Sports

Cougars’ D-line focuses on getting physical

Washington State nose tackle Ioane Gauta, left, is a 6-foot-3, 305-pound junior college transfer. (Dan Pelle)
Washington State nose tackle Ioane Gauta, left, is a 6-foot-3, 305-pound junior college transfer. (Dan Pelle)

This is the fourth of eight position previews of Washington State University’s 2012 football team. Today: defensive line. Saturday: linebackers.

PULLMAN – Matthew Bock is nothing if not observant.

So this was the Washington State defensive lineman’s first assessment of Joe Salave’a, his new position coach: “He’s huge.”

And then: “When you first see him, you’re like, ‘Well, all right. This guy’s not going to be a technique guy. He’s going to want to knock people in the mouth and run around.’ ”

He was right.

If Salave’a has his way, the Cougars’ defensive line will not put any particular effort this season into evading blocks or sneaking into the backfield.

They want to get there via blunt force, the preferred tactic of their been-there-before position coach.

“I like to beat up people,” said Salave’a, who played defensive tackle in the NFL at 6-foot-5 and 315 pounds. “So my whole deal is more of a one-on-one kind of deal, so a lot of our drills’ emphasis (is) hands and leverage and flat backs, and really just harnessing the physical aspect.”

It’s a different approach than WSU took last year, Bock says, when the Cougars were more technique-based.
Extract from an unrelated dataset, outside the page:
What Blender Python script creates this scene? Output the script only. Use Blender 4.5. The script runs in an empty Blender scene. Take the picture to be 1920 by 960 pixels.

That’s fitting, considering the reconstruction of WSU’s defense under new coordinator Mike Breske, who employs a base 3-4 formation that features three defensive linemen and a hybrid linebacker position known as the “buck.”

That means the Cougars’ best defensive lineman from a season ago – senior Travis Long, a Spokane native who led the team with four sacks last year – is technically no longer with the group, as he occupies the buck spot and is now, by definition, a linebacker.

And they lost a potential starter just before camp when senior Anthony Laurenzi was dismissed from the team following his arrest for allegedly shoplifting a pair of headphones from Wal-Mart.

So WSU’s new-look defensive line will be anchored by new faces, too. Xavier Cooper, a redshirt freshman, appears the leader for one of the starting tackle jobs. Toni Pole, a redshirt sophomore who appeared in 10 games last season, might have to share time at nose tackle with junior college transfer Ioane Gauta (6-3, 305 pounds), though Salave’a said Pole’s ability to play inside or outside is an added luxury that other players might not provide.

Redshirt senior Steven Hoffart, along with Bock, a redshirt junior, have seen the bulk of the reps with the No. 1 defense during camp – along with Gauta – as Cooper and Pole recover from undisclosed injuries.

“I get to learn how to play with other guys like Travis and whatnot, and play with the starters and get a feel for how they play the game and how they want to do things and how I want to do things,” Hoffart said.

“(Salave’a) wants to play physical and he wants to play fast. That’s the only way to play defense in my mind. I really like his style and he’s a great coach.”

Adding to WSU’s depth are seniors Adam Coerper and Lenard Williams, plus 6-4, 270-pound freshman Destiny Vaeao.

Salave’a said he is particularly pleased with the progression of players such as Hoffart and Bock.

“The more reps they get, the better they’re getting at developing their craft,” Salave’a said. “Sky’s the limit with those guys. We’ve just got to make sure they get the amount that they need every day, so hopefully by the end of this camp they’ll be better players now than they were four years, three years ago. Because from spring up to now, it’s like day and night. So that’s got to be contagious throughout our whole crew.”

Salave’a did note that because Breske will use multiple defensive fronts, there will be opportunities and roles for those players who aren’t built to mash facemasks with offensive linemen all day.

But there’s certainly nothing wrong with the latter.

“I think it’s a good marriage, but I believe when all is said and done, football is football,” Salave’a said. “I’ve got to slap that guy in front of me before he slaps me. If he slaps me once, I’ve got to get him 10 times.”

Notes

WSU conducted a brief, 35-or-so-play scrimmage at the end of its Thursday practice. Jeff Tuel completed 7 of 12 passes for 124 yards and a touchdown, and Connor Halliday completed 6 of 10 passes for 66 yards, a touchdown and an interception. … The scrimmage was highlighted by a 70-yard touchdown pass thrown by Tuel to freshman receiver Gabe Marks, who juked and weaved his way down the left sideline for the score.